For as the elements after the benediction, or consecration, are, and may be called, the Body and Blood of Christ, without any addition, in that real and true sense in which they are so called in Scripture; so, when they are said to become the Body and Blood of Christ, nobis, to us that communicate as we ought; there is by this addition, fiant nobis, an allay in the proper signification of the body and blood: and the true sense, so well signified and expressed, that the words cannot well be understood otherwise, than to imply not the corporal substance, but the real, and yet the spiritual use of them.

This is further highlighted when Laud discusses the use of the 1549 words of administration in the Scottish liturgy, without the addition of the 1552 words.  This does not, he declares, undermine the teaching that the Sacrament is a "feeding on Christ by faith" because the Scottish liturgy includes the same prayer of thanksgiving after reception included in the English Book:

for that thou doest vouchsafe to feed us, which have duely received these holy mysteries, with the spirituall food of the most precious body and bloud of thy Sonne our Saviour Jesus Christ ...

Laud states that this prayer demonstrates that "the feeding on Christ by faith and the spiritual food of the Body and Blood of Christ are all one", with it being very difficult to suggest "the omitting of it in
one place, should be of greater force than the affirming it in another".

What, then, of his criticism of the second sentence in the English Book (the words of 1552)?

[they] may seem to relish somewhat of the Zuinglian tenet, That the Sacrament is a bare sign taken in remembrance of Christ s passion.

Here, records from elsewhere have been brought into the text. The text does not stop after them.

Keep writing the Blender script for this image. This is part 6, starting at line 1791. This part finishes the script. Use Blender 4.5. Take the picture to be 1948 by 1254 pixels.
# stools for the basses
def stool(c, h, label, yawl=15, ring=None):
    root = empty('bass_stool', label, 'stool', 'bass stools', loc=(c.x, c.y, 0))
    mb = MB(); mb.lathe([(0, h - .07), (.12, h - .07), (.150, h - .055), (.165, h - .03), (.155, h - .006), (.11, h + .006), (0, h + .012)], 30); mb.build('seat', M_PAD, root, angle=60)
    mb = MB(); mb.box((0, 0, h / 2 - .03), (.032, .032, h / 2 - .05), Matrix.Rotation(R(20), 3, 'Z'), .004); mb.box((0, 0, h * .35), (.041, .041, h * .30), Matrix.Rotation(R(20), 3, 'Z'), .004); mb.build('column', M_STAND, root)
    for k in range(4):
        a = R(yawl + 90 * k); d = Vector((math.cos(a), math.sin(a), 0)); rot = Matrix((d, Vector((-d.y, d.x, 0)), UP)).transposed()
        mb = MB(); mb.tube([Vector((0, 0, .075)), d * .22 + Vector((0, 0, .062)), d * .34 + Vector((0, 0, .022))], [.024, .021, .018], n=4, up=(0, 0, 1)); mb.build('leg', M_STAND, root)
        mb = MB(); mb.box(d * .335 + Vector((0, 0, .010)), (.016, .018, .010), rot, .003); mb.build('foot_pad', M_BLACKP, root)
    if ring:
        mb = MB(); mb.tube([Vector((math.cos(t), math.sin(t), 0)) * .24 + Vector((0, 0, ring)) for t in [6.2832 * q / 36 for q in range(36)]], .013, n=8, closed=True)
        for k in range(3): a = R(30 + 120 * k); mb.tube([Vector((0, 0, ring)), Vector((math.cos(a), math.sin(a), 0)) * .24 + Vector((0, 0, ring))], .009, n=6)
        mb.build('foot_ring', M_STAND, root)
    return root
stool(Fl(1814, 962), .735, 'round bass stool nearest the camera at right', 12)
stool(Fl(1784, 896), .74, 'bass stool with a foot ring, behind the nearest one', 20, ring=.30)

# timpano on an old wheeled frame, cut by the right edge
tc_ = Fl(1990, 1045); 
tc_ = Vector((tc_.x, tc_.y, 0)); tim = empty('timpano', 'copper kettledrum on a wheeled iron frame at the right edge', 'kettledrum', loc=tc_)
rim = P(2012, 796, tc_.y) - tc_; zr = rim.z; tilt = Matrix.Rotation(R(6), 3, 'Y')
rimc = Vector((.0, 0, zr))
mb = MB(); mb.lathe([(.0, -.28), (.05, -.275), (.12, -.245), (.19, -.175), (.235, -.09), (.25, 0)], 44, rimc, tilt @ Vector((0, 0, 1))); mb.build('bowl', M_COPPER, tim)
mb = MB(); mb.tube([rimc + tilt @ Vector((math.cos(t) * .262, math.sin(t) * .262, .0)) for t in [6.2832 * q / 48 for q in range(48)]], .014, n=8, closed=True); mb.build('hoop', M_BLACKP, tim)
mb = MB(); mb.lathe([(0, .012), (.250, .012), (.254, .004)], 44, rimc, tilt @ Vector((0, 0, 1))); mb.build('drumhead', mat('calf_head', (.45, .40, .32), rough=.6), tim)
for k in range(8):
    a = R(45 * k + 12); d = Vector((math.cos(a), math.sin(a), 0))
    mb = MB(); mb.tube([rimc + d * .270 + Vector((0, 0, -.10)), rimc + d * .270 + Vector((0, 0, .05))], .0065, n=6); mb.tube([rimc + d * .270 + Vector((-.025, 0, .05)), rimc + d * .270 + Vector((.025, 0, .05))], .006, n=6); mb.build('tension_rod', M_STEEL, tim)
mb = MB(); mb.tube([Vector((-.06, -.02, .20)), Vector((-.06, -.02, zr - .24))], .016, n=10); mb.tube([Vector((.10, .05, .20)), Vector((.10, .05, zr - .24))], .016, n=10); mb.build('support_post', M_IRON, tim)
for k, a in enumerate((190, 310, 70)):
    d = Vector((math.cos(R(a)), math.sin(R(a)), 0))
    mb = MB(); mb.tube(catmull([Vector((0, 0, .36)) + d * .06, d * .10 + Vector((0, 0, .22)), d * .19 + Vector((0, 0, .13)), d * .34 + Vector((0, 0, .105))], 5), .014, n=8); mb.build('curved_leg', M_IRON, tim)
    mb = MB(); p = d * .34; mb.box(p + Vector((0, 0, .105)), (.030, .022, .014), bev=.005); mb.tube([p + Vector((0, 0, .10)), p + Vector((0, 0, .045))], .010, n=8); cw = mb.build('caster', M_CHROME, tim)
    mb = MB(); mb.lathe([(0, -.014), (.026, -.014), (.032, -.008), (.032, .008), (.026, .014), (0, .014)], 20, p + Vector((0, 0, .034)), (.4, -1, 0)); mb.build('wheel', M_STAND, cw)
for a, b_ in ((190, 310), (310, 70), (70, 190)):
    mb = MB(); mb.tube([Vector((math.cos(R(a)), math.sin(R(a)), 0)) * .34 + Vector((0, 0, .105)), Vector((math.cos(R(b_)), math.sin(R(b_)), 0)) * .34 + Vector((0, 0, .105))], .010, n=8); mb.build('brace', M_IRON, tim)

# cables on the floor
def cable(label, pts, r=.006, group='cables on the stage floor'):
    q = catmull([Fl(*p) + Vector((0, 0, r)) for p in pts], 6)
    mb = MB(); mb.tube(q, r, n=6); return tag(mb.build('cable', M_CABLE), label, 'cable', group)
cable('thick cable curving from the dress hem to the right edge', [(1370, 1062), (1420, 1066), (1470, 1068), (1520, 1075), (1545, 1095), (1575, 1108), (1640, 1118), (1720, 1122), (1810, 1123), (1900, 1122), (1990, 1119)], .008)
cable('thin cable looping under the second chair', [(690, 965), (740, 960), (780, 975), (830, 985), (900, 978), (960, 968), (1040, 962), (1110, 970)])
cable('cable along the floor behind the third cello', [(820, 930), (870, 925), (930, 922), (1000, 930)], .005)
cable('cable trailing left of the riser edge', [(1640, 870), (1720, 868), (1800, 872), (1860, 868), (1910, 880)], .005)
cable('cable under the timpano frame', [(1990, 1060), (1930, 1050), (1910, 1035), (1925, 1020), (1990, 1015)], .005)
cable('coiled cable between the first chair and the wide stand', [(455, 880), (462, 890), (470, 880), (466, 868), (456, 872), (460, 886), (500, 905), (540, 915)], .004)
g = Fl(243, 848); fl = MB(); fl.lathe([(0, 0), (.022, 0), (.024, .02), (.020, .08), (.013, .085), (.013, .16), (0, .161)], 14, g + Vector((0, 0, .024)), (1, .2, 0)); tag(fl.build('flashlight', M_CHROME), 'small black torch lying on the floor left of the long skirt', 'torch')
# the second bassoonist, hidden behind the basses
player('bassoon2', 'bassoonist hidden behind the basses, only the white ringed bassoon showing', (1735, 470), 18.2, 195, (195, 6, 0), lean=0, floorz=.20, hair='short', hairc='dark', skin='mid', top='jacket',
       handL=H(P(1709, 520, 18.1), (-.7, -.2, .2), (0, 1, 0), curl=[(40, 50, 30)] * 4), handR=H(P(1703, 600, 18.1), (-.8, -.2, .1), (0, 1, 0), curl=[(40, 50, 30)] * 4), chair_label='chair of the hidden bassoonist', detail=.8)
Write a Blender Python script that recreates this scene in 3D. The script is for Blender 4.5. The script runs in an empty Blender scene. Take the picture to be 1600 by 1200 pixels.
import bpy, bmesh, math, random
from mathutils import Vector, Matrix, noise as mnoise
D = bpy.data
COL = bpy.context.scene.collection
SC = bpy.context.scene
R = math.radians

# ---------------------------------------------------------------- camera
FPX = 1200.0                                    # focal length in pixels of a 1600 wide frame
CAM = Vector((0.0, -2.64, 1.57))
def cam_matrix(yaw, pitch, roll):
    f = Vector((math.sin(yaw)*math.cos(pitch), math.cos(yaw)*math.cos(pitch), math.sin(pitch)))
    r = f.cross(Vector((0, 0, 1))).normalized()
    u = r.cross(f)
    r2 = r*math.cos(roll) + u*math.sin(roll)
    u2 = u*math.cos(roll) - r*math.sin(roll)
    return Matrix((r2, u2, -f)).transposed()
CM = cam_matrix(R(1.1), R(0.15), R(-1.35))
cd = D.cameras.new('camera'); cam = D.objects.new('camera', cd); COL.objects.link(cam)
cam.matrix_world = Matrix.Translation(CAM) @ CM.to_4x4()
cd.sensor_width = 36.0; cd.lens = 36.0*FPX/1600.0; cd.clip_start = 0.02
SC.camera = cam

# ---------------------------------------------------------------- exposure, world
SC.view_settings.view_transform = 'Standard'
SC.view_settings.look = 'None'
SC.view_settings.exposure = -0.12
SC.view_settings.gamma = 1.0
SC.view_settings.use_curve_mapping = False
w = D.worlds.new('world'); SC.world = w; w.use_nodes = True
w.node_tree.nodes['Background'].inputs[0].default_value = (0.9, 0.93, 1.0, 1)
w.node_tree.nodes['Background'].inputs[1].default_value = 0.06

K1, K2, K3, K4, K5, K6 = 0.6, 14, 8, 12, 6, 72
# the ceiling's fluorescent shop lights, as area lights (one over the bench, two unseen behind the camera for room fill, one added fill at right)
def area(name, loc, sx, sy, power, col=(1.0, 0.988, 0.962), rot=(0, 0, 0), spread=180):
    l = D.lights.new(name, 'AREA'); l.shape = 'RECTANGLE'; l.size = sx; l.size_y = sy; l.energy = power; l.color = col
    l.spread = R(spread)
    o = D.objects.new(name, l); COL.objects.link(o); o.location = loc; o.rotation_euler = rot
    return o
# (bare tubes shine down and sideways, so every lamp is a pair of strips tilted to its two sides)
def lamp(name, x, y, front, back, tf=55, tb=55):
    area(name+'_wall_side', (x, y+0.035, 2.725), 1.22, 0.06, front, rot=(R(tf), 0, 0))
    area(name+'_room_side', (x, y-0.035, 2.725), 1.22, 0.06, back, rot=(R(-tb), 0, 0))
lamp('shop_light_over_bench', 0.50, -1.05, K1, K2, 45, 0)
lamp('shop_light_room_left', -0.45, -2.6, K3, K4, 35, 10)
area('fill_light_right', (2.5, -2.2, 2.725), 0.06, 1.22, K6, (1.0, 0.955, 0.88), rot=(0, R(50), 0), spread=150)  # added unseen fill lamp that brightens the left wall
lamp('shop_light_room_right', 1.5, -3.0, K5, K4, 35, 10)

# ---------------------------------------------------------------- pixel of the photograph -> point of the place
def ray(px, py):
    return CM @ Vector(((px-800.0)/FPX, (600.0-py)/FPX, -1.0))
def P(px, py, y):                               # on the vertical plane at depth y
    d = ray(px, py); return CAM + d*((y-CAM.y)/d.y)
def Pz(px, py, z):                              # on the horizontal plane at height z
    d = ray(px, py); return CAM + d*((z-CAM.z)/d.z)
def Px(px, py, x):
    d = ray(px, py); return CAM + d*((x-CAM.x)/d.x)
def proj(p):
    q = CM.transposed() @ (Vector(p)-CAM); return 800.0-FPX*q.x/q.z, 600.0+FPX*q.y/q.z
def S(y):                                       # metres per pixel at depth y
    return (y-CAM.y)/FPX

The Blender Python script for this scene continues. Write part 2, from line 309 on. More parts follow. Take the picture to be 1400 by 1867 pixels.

Refuting a Zwinglian understanding, however, was a concern of Reformed Eucharistic teaching from the outset, a concern shared by those who had shaped the Reformed orthodoxy of the ecclesia Anglicana.  In the words of Jewel:

We affirm that bread and wine are holy and heavenly mysteries of the body and blood of Christ, and that by them Christ Himself, being the true bread of eternal life, is so presently given unto us as that by faith we verily receive his body and his blood ... we mean not to abase the Lord's Supper, that it is but a cold ceremony only, and nothing to be wrought therein (as many falsely slander us we teach). For we affirm, that Christ doth truly and presently give His own self in His Sacrament.

The Scots Confession of 1560 also demonstrated how significant this was to Reformed orthodoxy:

And thus we utterly damn the vanity of those that affirm sacraments to be nothing else but naked and bare signs.

Alongside his rejection of "the Zuinglian tenet", Laud at this point also definitively rejects the allegation that the Scottish liturgy promotes an understanding "that Christ is received in the Sacrament corporaliter, both objective and subjective":

And tis well known, I have maintained the contrary, and perhaps as strongly as any my opposites, and upon grounds more agreeable to the doctrine of the primitive Church ... For this opinion, be it whose it will, I for my part do utterly condemn it, as grossly superstitious.

Laud's defence of the 1637 Scottish liturgy, and of the invocation in particular, has a significance because it was the first instance of the 1549 invocation being restored.  What is clear is that for Laud this change had no doctrinal importance.  The Eucharistic doctrine of the Scottish liturgy was the Eucharistic doctrine of the English Book.  Yes, he did believe that the Scottish order "came nearest to the primitive Church" but, crucially, he criticised those who referred to it as "a new Communion, only because all the prayers stand not in the same order".  Furthermore, a preference for the Scottish order was no critique of the English order:

I shall not find fault with the order of the prayers, as they stand in the Communion-book of England, (for, God be thanked, tis well).

1549/1637 was no separate liturgical stream, embodying a supposedly richer Eucharistic theology to 1559/1662.  There were, Laud states, "no differences" between the two rites other "than those which were in the order of prayers".

(Laud's words are taken from the 'History of Troubles and Trial' in his Works, Volume III.)